Manager's Journal: April 11, 2009

A home run! Carlos Lee—steady, reliable Carlos—was the one who spotted it. He already had two singles on the day, and Reyes told me later that Carlos had stopped nearly in mid-stride, retrieved a pair of field binoculars, and raised them to his eyes. Reyes asked him what he was looking at. Carlos lowered the binoculars again, gritted his teeth, and muttered what Reyes said sounded like "Fastball!" Then he took off, barreling across the sun-blasted plains, gripping his bat in both hands. Reyes ran after him. He told me that it took Carlos a little while to get up to full speed, but then not even Reyes could have caught him, such was his determination.

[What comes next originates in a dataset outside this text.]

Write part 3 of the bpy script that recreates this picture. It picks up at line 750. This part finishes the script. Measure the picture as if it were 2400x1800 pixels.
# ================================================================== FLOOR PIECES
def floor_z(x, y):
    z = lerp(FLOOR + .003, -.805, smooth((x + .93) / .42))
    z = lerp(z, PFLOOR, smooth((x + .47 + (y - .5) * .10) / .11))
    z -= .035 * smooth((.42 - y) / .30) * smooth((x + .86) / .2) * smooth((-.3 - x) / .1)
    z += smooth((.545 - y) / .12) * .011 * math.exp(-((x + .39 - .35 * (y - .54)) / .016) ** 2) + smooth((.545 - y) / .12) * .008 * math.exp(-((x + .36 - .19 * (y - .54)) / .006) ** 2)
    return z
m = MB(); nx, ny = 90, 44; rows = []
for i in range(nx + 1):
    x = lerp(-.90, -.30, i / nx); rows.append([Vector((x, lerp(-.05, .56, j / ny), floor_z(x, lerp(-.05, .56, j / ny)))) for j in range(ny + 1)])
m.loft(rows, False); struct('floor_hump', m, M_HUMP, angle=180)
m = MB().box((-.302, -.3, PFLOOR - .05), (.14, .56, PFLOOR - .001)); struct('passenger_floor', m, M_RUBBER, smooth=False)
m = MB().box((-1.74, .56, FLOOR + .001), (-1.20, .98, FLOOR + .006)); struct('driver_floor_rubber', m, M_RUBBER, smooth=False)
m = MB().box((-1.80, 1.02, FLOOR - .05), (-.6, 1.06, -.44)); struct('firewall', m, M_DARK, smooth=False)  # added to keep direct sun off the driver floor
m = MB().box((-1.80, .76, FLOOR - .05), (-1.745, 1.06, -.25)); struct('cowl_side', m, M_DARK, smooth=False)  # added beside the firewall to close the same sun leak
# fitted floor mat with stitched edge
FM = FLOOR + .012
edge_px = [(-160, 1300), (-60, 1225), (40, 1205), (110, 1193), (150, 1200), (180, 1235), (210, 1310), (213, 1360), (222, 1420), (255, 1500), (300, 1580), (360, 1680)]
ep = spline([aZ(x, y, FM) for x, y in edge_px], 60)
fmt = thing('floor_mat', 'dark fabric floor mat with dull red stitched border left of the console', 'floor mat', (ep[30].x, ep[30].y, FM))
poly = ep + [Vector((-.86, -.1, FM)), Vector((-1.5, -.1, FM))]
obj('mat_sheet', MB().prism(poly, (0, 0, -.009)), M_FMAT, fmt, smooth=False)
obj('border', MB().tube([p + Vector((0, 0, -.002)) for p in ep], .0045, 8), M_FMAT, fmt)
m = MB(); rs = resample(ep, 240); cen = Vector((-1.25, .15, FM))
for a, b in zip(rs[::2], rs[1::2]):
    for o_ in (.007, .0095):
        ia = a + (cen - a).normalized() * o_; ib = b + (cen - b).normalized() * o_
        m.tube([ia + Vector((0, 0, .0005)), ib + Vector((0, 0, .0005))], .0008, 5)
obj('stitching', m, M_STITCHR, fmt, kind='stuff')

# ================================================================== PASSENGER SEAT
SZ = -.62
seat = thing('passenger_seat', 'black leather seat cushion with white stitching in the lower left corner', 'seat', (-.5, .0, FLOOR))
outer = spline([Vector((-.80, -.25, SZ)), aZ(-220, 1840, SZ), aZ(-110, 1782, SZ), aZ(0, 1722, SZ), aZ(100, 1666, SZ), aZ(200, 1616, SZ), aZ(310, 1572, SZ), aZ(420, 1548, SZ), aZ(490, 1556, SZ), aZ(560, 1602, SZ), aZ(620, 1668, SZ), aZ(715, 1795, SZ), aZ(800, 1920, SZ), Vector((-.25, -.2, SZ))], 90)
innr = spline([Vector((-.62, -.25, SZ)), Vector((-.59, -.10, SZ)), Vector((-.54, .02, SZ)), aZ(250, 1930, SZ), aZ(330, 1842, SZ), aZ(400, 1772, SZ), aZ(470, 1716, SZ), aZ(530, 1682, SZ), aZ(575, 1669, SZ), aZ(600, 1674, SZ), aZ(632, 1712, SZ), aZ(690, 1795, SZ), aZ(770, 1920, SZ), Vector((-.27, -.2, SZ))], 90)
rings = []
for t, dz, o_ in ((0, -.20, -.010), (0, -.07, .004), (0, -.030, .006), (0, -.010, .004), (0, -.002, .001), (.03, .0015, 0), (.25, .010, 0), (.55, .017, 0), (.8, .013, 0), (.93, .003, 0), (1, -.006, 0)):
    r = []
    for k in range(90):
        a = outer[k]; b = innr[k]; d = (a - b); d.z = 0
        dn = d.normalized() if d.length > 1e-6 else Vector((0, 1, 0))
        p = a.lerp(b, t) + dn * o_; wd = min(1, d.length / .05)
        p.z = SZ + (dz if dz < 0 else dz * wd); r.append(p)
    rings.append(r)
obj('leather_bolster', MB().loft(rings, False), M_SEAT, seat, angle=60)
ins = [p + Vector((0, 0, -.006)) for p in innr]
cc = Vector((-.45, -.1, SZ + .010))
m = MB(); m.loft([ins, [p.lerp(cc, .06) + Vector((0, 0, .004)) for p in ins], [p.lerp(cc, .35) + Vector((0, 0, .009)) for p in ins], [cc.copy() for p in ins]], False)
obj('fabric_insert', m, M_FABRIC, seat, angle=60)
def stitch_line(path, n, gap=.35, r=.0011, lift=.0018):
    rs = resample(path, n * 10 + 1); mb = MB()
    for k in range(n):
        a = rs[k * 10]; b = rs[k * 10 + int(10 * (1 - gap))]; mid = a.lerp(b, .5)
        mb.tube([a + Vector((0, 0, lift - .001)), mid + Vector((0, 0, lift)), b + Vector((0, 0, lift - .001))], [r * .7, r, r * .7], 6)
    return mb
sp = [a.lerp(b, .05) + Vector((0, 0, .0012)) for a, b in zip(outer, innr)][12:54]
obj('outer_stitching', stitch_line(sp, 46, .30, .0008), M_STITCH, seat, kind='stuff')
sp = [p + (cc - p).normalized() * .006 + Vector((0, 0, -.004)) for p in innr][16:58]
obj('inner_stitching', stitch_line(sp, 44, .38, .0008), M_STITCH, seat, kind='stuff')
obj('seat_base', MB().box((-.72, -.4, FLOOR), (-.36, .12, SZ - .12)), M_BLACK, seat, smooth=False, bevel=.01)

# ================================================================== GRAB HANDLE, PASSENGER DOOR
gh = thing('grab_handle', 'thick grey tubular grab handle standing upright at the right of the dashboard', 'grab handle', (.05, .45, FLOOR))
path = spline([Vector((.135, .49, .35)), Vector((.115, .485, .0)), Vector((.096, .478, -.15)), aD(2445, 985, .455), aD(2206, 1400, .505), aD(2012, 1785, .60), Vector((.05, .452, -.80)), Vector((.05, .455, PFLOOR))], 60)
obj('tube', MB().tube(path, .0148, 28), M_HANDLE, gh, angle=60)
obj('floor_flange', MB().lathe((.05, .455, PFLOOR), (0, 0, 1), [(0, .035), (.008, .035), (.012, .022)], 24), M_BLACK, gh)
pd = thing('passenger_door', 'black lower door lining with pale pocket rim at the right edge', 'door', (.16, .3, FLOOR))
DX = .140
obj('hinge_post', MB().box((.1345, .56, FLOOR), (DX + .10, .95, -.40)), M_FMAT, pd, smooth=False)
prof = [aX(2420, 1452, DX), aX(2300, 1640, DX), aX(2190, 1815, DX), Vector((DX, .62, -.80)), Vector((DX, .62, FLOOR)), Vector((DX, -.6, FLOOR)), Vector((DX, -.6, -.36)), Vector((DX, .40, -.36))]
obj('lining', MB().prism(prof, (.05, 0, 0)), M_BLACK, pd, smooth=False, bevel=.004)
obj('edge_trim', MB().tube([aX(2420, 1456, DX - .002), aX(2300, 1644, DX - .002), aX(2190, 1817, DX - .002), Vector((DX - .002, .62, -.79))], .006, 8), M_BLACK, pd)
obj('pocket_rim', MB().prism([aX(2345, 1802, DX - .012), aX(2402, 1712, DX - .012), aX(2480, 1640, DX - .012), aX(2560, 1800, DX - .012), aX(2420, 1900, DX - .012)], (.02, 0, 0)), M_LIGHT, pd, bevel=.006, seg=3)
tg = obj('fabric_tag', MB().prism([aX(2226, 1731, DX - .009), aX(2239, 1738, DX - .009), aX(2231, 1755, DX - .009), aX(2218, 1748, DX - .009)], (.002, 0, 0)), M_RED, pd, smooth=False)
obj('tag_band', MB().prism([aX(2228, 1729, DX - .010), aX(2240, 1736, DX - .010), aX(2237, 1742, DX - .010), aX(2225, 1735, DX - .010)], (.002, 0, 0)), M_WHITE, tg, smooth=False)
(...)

By now the rest of us had taken notice. No one seemed to know what was happening; we all thought Carlos had finally broken, that we might have to chase him down, tie him to a board, and drag his raving bulk behind us the rest of the season. But then Jason Bay shouted, "Home run! Home run! Home run!" and he took off as well. The pitchers huddled together, confused and frightened—they thought Varitek had reappeared, that he was coming for them the way he had already come for Shields and Percival. But the hitters lost no time in following Bay's lead.

Carlos stood on top of a rising dune, bat in hand, silhouetted against the fading sun like a rotund Greek god. The home run was truly a colossal, majestic thing, and when they reached it the hitters all stood in awe before its power, marveling that such a thing really existed, that a ball could be hit so far as to actually clear the outfield wall, and find itself in whatever mythical lands of gold and garlic fries lay beyond.

That night we celebrated, dancing and feasting and toasting mighty Carlos long into the night. Aaron Harang played his lute, with Jay Bruce accompanying him on wood block and triangle. The men had been so overwhelmed with joy that they seemed to forget that they might hit too—Carlos's home run was, in fact, also the only run and RBI anyone managed to find that day, and he provided three of our five total hits. I did not mention that we were still down 7-3, with little hope holding on to even that much through Sunday night, not against the seemingly endless gauntlet of two-start pitchers still to come from our opponent. It mattered little. Today the home run was enough.